カメラマンが、いつかまた食べたい料理
ブレイズド ブリスケット ビーフ オン ボイルドライスとホルモン|カメラマンが、いつかまた食べたい料理

ブレイズド ブリスケット ビーフ オン ボイルドライスとホルモン|カメラマンが、いつかまた食べたい料理

カメラマンの加瀬健太郎さん。今、食べに行きたい、会いに行きたい料理はなんですか?と聞くと……。

加瀬健太郎さんが食べに行きたいのは――。

イギリス・ロンドン「ワンケイ」のブレイズド ブリスケット ビーフ オン ボイルドライス

イギリス・ロンドン「ワンケイ」のブレイズド ブリスケット ビーフ オン ボイルドライス
「ブレイズド ブリスケット ビーフ オン ボイルドライス」なんて長い名前だ。日本語で言えば、「牛バラ丼」。僕が20代後半、英国に留学していた頃、ロンドンで初めて行ったチャイナタウンのレストラン「ワンケイ」で、通っては親の仇の様に食べ続けていた一品。このレストラン、特に美味しくはない。しかも、「英国で一番、店員の態度が悪い」ことで有名。でも、チャイナタウンで一番安いのがここだった。店に入ると、顎をしゃくって席に案内され、箸は投げられ、お茶も投げられ、はよ注文頼めやってプレッシャーをかけられ、料理もどんっと置かれ、何でか店員にメンチを切られた事もある。それでも、何故かここに通った。「ブレイズド ブリスケット ビーフ オン ボイルドライス、プリーズ」英語のままならない僕が、このフレーズをさらっと言える様になる程に通ってしまった。今思へば、初めて付き合った男がすごい嫌な奴だったけど、比較する対象がないので、まあこんなものかと思って、ずるずる付き合ってしまった可哀想な女の子の様だったと思う。ある日、僕が二階建てバスから外を見ていると、メンチを切ってきた店員が彼女とデートしているのが見えた。それから、店員に腹が立たなくなりました。

神奈川・関内「ひょうたん」のホルモン

神奈川・関内「ひょうたん」のホルモン
休みの日、映画を見ようなんてことになると、よく横浜の日ノ出町にある映画館に一人出かけて行く。このあたりの街の猥雑な感じといいますか、ごちゃごちゃした感じが、どこか故郷大阪に似ていて落ち着きます。
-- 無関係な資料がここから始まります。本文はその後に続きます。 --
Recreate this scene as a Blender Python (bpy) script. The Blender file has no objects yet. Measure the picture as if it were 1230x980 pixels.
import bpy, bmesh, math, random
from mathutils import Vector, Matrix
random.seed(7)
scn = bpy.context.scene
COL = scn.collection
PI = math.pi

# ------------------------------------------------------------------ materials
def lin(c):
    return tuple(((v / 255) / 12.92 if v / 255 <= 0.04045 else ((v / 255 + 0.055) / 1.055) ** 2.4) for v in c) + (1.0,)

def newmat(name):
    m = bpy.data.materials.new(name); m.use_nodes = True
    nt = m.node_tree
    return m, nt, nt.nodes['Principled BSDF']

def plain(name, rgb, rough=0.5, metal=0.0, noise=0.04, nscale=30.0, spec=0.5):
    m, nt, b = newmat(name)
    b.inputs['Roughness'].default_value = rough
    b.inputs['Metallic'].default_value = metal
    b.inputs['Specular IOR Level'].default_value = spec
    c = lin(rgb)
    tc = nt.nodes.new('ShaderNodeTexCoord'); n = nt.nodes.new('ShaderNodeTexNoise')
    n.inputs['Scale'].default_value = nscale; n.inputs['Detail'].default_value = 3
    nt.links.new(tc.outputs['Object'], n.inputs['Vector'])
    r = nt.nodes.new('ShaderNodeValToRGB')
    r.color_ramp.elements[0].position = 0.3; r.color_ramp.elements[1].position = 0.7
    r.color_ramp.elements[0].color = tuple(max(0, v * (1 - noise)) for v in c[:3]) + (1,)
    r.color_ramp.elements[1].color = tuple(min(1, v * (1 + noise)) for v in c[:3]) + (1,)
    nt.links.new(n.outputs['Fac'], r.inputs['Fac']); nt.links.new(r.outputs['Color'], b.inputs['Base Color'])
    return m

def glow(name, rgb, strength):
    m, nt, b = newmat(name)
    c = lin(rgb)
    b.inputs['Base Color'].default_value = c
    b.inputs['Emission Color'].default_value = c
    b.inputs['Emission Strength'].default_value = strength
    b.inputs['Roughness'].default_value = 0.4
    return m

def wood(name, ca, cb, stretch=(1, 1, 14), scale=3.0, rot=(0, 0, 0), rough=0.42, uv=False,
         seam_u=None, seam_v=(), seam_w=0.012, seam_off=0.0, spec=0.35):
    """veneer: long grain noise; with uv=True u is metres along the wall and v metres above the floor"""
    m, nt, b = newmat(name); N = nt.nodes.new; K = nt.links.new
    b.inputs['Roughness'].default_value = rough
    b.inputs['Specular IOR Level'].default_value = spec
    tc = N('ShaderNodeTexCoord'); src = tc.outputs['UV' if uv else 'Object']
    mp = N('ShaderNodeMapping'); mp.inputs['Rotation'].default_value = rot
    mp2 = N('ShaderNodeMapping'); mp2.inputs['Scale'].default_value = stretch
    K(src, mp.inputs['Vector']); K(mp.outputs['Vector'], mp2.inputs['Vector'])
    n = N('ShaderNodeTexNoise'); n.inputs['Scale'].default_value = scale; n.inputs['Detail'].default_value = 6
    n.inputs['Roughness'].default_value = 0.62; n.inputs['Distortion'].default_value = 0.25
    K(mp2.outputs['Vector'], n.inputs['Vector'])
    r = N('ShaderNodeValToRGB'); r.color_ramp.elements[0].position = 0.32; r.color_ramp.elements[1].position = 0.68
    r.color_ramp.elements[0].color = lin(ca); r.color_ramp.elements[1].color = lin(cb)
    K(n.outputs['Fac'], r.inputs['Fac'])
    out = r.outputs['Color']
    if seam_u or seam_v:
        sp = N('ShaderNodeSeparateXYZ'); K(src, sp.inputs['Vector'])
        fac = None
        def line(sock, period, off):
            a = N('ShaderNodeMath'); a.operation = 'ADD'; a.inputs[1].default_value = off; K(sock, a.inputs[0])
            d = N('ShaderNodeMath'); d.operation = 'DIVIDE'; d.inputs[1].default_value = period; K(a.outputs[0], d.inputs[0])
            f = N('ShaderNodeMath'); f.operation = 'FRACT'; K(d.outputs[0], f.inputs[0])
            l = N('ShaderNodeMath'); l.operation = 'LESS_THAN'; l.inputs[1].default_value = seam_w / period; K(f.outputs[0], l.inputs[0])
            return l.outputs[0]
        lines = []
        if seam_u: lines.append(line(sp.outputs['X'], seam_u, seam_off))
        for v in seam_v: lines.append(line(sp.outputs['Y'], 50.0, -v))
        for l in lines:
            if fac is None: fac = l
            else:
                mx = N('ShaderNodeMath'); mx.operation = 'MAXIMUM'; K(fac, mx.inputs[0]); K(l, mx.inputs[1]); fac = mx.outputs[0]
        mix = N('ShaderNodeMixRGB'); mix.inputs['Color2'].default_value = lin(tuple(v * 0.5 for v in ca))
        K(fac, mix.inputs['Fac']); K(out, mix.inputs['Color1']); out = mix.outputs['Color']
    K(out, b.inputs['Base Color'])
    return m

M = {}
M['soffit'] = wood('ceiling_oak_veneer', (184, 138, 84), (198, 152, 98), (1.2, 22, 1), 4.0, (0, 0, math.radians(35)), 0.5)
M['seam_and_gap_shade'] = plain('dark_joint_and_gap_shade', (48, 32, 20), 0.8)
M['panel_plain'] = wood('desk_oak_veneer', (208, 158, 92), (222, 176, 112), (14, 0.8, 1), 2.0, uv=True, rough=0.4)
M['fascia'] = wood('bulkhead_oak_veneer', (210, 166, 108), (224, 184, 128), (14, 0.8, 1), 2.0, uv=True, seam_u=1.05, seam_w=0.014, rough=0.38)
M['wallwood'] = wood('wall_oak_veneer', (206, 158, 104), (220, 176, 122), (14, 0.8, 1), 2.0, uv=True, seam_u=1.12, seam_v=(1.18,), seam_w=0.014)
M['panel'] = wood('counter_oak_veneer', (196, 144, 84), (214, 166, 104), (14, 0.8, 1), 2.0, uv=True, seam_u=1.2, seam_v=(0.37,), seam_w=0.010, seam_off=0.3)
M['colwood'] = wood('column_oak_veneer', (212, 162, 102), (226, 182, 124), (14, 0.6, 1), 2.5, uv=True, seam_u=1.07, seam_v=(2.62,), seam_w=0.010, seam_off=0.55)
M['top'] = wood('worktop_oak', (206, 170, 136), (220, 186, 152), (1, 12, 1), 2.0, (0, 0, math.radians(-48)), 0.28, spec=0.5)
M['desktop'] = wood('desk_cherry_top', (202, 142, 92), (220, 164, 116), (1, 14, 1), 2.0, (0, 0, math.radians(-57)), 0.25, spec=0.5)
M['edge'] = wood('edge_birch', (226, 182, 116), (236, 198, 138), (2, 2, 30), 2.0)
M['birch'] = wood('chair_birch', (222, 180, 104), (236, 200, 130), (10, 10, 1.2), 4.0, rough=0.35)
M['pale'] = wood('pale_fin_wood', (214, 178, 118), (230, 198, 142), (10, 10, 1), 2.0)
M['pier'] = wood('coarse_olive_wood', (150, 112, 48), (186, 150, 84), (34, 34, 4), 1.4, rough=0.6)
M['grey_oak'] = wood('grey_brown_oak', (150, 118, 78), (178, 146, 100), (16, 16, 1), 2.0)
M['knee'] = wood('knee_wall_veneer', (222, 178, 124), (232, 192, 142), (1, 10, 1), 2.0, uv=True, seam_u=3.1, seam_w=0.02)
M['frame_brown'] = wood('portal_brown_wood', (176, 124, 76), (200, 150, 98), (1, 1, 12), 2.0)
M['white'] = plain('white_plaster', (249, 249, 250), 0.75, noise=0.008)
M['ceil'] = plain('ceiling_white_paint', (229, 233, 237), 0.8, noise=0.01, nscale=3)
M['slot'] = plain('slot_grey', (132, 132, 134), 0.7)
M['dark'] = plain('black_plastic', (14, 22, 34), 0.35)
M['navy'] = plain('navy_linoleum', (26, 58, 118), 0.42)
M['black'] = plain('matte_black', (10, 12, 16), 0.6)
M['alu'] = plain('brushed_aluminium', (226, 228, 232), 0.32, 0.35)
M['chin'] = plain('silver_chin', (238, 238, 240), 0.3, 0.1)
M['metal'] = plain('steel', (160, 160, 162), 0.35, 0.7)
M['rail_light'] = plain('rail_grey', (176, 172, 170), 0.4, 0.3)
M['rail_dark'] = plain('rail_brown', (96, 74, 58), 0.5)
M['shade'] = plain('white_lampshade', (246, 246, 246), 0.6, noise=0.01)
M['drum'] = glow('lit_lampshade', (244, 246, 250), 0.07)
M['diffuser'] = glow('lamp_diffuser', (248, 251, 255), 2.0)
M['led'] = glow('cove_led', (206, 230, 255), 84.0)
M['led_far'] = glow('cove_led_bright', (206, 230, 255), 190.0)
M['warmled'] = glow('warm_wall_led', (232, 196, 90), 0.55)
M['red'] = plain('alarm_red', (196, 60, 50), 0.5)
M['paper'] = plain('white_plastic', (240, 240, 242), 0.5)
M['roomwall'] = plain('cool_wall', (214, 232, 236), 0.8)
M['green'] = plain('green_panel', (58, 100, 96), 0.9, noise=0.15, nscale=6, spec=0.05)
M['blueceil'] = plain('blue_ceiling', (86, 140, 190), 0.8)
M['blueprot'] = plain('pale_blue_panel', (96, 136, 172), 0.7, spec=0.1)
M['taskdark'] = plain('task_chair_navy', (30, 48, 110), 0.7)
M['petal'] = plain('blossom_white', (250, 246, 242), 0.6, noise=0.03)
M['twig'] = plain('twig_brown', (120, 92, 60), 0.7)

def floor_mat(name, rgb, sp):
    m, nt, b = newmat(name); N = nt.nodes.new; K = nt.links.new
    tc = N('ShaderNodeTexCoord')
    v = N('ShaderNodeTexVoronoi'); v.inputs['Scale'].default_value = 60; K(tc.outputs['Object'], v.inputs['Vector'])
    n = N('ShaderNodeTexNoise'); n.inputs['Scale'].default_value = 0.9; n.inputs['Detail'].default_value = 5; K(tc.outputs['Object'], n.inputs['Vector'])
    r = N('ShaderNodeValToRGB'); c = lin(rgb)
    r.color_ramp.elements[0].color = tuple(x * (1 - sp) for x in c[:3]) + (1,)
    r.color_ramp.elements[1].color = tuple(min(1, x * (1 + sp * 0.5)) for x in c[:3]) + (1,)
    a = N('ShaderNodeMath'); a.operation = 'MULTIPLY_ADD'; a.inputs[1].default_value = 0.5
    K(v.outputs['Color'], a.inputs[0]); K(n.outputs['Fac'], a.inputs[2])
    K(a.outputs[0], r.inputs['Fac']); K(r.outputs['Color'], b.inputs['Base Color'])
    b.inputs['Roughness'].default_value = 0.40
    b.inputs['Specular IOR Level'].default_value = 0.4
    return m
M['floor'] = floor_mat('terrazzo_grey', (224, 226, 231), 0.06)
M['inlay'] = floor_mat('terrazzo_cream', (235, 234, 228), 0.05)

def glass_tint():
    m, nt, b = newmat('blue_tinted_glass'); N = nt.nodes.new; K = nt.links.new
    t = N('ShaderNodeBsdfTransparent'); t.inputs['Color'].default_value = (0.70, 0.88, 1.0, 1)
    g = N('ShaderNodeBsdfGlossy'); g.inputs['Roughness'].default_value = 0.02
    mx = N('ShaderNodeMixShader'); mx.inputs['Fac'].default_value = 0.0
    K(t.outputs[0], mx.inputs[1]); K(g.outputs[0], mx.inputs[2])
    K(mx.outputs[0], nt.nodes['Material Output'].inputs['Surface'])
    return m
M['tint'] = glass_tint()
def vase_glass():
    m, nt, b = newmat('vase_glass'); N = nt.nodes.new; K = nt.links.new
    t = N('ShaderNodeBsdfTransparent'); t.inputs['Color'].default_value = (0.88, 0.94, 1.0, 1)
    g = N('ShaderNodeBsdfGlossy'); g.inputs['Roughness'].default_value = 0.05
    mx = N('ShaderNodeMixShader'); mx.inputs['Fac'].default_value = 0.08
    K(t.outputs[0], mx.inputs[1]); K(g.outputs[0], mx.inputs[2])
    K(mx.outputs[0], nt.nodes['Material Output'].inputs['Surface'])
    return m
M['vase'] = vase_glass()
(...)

それで映画が丁度夕方に終わったら、「なんか食べて帰るわ」って家に連絡して、ぶらぶらと伊勢佐木町商店街を歩いて行きます。目的地は、関内駅近くにあるホルモン焼肉の「ひょうたん 関内店」。ここの売りは、もちろん「ホルモン」。そう、漫画「じゃりン子チエ」のチエちゃんが、いつも煙に巻かれて焼いていた「ホルモン」です。当時、「じゃりン子チエ」を欠かさず見ていた小学生の僕は、母にホルモン買ってきてやと何度も頼みましたが、結局、一度も食卓に並ぶことはありませんでした。今なら分かります。ホルモンは、そんな家庭的な部位ではございません。「じゃりン子チエ」の劇中でも、ホルモンを食べているのは、大体孤独なオッサンなのです。あの日の小学生も46歳、孤独なオッサンになった僕は、お店のコの字カウンターの七輪の前に座ります。カウンターの中のオネエさん達は、程よく優しく接してくれます。とりあえず、もやしナムルにタン塩を頼みます。その塩と油を20時まで200円のレモンサワーで流し込みます。最高です。ここで野菜を挟みましょう。万願寺とうがらしや椎茸も良いでしょう。でもこの前は、仙台の曲がりネギが甘かったぁ。さあ、いよいよホルモンです。白モツ、コブクロ、ミノとオススメは色々ありますが、とりあえずミックスでいいでしょう。いろんな食感と焼けた脂身に甘いタレがよく合って、孤独なオッサンの杯は進みます。あぁ、ホルモンって、なんて美味しいんでしょう。どこの肉か分からんけど。